Steam engine calculates total surface area of the wire not coil to wick contact area. 32 gauge wire covering the same area of wick as 26 gauge has almost twice the surface contact, so 100mW/mm^2 from 32 gauge is about the same as 200mW/mm^2 from 26 gauge. With 24 or 22 you get even less surface contact.
Edit: this analysis was done for 28awg and 22awg but the point is the same.
This is my coil design process:
1. Chose power level.
2. Chose number of coils.
3. Chose single or dual wire, parallel or twisted, etc.
4. Chose a wire gauge and resistance combination that allows me to be in my desired heat flux and heat capacity range.
I modeled the
tri-wire build you're using in Steam Engine. 11.5 wraps, 0.86 ohms, HF at 40 watts is 92 mW/mm² and HC is 35.8 mJ/K. I calculated the coil width to be 0.276".
Then I modeled it using three 26 gauge wires with
about the same heat flux. 5.5 wraps, 0.11 ohms, HF at 40 watts is 89 and HC is 74. Coil width is 0.264". This setup will have noticeable heat up delay when it's cold at 40 watts. That will go away with more power, say around 60 watts. I consider both of these setups to be better at a bit more power than 40 watts, but that's just my preference.
Coil to wick contact area is however almost identical between them, even though one is built with 32 gauge wire and the other with 26 gauge.

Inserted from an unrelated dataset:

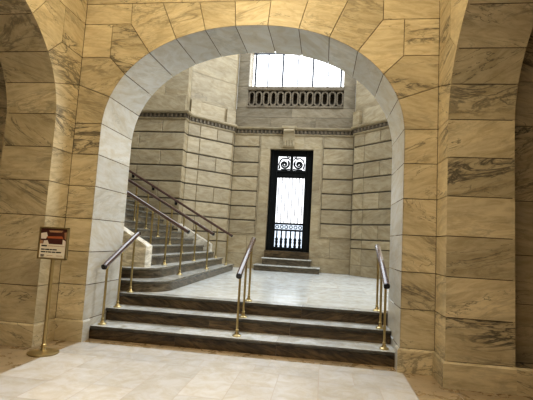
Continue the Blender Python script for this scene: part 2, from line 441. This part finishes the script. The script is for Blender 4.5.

OTOH, I don't worry about coil to wick contact area. I have two Mutation X V1's and have done a bit of experimenting with them, vaping dissimilar setups alternately at the same power. In one experiment I set both up with 24 gauge Kanthal using the same 2.5mm pin. One at 0.2 ohms and the other at 0.4 ohms, so this one had twice the contact area of the first. They vaped pretty much the same at between 40-60 watts, with the bigger coil having a small advantage in flavor, but of course it had heat up delay at lower power. At higher than 60 watts the bigger coil was more noticeably better and the coil heat up time disappeared. I'm not sure if the difference was from the increase in contact area or the lower HF because I never investigated further. The difference was so small that other factors in coil design are more important to me and I don't vape at much over 40 watts anyway
Without knowing how you define efficiency, it's hard to comment on how to improve a coil design. I like using thicker wire because I find it's easier to build with and maintain. I use single wire coils for the same reason. Sometimes I use contact coils and sometimes I use spaced, with the spaced having a slight flavor edge over contact at around 40 watts. With Ni and Ti coils I always use cotton because of the softness of these materials, with Kanthal I switch back and forth with rayon as I feel like. I like my set ups to not have any heat up delay. I'm not a flavor chaser or a cloud chaser, so my most efficient coil designs are middle of road womp-rat designs that combine my preference of all these variables to give me what I want with a build on that day.
I'm sure that if I was a flavor chaser or a could chaser my preferences would be different and coil to wick contact area might become something I would experiment with more. For now it just doesn't matter to me.